» **Given problem**
Extract exactly those lines that lie between the start of the material and the line with "COL = SC.collection", including both boundary lines and no others.
++++++++++
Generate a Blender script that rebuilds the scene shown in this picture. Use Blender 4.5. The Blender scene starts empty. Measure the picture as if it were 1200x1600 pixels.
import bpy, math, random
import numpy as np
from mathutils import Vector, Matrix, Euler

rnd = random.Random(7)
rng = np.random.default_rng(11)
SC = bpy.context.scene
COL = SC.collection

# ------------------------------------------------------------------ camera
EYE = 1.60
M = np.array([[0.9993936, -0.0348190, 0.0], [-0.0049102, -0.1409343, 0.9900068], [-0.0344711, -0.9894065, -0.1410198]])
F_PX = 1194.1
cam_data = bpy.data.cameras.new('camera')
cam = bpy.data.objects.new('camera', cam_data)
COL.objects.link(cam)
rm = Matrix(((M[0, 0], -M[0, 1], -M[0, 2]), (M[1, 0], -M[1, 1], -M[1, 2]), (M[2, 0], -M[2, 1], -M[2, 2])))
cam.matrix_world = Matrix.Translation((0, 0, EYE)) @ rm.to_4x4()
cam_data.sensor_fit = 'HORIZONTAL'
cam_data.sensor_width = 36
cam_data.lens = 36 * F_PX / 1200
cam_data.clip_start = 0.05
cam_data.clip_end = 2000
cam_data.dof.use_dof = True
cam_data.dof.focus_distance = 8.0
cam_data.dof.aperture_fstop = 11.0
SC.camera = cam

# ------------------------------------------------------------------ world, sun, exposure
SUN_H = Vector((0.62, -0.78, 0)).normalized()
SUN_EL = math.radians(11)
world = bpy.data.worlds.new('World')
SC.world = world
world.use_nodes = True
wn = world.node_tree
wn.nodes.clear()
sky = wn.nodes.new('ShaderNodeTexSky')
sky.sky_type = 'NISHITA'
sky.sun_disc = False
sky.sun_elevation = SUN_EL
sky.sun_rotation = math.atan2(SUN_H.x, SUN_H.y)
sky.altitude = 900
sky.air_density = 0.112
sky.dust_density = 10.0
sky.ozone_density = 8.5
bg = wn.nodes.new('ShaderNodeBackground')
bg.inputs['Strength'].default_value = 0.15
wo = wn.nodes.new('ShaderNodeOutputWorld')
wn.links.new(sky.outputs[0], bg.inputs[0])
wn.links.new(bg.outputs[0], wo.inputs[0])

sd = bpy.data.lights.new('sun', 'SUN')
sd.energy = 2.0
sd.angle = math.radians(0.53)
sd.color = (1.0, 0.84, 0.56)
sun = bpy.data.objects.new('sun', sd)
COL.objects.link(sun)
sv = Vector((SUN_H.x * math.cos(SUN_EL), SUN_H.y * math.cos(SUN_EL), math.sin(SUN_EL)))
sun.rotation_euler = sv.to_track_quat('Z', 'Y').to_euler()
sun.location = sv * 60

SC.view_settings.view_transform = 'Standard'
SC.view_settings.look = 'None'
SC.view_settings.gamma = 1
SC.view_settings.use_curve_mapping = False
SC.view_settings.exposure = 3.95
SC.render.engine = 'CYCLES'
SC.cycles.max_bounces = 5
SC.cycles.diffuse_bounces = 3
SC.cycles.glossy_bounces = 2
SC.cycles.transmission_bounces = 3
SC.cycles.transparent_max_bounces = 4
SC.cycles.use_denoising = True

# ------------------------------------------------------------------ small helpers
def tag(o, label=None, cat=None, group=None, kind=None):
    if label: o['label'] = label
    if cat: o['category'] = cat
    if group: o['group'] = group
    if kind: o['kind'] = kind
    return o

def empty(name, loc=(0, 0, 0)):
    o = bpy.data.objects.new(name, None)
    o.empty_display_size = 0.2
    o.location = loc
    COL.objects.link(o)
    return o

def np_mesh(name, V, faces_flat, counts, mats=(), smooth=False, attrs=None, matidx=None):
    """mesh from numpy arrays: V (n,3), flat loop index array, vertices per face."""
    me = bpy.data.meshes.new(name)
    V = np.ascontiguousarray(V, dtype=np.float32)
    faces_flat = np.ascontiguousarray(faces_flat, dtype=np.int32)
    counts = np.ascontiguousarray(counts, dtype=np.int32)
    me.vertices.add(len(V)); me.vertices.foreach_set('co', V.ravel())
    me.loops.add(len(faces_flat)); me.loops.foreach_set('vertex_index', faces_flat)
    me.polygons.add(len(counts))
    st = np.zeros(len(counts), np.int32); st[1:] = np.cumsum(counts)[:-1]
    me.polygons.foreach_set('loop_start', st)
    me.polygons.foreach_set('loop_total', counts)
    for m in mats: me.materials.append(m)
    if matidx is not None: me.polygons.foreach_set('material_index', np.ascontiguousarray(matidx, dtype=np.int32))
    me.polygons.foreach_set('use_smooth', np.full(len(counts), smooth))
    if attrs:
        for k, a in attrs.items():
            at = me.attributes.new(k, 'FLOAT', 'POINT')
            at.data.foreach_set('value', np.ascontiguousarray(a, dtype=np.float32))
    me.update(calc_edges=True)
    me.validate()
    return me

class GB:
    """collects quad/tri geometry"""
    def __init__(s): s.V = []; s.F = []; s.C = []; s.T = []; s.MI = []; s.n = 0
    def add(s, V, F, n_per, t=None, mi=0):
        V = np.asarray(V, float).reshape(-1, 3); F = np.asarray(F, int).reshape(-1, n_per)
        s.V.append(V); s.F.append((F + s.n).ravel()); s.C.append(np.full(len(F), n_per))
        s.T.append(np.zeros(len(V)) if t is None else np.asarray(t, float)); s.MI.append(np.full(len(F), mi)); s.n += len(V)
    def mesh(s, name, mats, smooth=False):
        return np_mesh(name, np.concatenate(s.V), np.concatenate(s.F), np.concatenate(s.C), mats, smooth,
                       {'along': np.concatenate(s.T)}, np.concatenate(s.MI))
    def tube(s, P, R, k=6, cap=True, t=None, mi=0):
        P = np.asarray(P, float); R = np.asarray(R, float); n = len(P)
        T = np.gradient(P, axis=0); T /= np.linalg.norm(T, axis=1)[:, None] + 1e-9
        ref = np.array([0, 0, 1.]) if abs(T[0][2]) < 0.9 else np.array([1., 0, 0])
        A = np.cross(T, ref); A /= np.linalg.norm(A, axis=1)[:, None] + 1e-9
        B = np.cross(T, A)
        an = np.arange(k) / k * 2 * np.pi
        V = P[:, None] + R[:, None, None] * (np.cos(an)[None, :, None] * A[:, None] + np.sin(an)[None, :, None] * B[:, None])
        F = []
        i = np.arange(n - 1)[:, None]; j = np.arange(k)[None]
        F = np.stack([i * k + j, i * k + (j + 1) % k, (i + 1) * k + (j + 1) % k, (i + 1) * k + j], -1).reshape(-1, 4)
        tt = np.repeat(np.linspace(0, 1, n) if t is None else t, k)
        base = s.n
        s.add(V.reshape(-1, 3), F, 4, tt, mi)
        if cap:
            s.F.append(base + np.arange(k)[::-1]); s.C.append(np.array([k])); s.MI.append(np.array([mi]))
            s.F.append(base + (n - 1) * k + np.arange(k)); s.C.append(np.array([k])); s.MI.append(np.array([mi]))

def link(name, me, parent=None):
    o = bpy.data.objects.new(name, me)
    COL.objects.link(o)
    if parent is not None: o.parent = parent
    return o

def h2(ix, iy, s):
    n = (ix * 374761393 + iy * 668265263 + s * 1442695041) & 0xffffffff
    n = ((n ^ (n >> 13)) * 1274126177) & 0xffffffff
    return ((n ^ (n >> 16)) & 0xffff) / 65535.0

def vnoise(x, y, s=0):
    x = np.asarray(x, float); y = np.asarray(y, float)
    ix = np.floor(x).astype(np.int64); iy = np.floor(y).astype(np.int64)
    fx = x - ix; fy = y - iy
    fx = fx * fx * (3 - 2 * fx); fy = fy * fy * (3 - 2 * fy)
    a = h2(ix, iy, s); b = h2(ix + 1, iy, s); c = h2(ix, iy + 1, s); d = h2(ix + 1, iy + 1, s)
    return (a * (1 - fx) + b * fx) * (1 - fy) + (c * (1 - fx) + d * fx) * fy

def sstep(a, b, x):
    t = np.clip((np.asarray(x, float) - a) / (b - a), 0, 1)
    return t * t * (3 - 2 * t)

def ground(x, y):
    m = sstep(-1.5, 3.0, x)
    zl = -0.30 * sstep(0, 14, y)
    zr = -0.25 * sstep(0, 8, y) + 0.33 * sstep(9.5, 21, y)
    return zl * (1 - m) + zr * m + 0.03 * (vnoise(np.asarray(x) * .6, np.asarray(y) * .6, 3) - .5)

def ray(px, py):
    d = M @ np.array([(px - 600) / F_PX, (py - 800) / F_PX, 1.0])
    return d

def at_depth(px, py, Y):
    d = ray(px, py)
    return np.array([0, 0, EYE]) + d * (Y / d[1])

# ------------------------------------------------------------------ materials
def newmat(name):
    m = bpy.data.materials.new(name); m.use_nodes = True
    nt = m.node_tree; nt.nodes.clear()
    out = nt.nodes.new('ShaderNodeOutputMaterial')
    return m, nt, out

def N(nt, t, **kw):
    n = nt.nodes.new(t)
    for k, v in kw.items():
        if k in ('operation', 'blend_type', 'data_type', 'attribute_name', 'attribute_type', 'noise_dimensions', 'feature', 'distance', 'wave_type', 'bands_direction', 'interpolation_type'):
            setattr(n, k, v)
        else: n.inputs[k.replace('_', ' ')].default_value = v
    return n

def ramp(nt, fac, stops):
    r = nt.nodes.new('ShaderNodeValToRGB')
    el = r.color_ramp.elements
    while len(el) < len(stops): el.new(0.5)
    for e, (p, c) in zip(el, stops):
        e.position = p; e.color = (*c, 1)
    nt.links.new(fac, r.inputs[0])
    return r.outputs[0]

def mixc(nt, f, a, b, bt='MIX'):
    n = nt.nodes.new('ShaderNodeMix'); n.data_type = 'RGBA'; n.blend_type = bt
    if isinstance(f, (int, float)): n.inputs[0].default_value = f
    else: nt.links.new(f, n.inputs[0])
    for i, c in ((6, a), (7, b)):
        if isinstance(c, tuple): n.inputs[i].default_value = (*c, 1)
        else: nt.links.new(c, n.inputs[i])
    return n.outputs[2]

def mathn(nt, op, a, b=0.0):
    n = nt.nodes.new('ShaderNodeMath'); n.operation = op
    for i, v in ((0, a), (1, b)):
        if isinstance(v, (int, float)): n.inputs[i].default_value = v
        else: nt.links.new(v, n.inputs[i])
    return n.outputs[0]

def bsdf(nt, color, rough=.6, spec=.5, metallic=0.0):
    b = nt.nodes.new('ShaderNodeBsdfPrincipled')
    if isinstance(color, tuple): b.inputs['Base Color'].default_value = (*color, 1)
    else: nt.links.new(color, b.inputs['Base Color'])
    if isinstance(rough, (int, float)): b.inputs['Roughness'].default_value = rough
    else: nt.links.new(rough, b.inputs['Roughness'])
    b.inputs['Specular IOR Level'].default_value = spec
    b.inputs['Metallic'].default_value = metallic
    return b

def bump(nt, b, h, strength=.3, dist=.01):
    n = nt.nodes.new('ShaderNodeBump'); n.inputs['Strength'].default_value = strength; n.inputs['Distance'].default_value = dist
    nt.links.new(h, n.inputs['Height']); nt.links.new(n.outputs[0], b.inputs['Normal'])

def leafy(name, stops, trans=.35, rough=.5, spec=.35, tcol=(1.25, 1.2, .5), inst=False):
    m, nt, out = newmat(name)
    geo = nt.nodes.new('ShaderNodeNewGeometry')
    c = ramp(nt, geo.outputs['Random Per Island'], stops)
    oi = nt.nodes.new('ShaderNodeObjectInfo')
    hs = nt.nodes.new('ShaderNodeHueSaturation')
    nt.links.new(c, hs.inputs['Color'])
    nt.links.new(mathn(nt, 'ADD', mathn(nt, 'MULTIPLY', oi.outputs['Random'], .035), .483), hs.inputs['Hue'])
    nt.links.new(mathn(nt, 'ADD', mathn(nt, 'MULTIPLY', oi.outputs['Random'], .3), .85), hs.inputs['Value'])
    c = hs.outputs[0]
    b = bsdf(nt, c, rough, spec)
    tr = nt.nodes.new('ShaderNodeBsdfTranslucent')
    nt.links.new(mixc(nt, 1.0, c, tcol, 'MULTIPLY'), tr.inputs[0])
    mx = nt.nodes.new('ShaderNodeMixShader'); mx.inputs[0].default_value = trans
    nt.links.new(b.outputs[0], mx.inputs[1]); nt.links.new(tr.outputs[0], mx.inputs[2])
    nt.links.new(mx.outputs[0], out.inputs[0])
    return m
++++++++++
» **Answer for the task**
Generate a Blender script that rebuilds the scene shown in this picture. Use Blender 4.5. The Blender scene starts empty. Measure the picture as if it were 1200x1600 pixels.
import bpy, math, random
import numpy as np
from mathutils import Vector, Matrix, Euler

rnd = random.Random(7)
rng = np.random.default_rng(11)
SC = bpy.context.scene
COL = SC.collection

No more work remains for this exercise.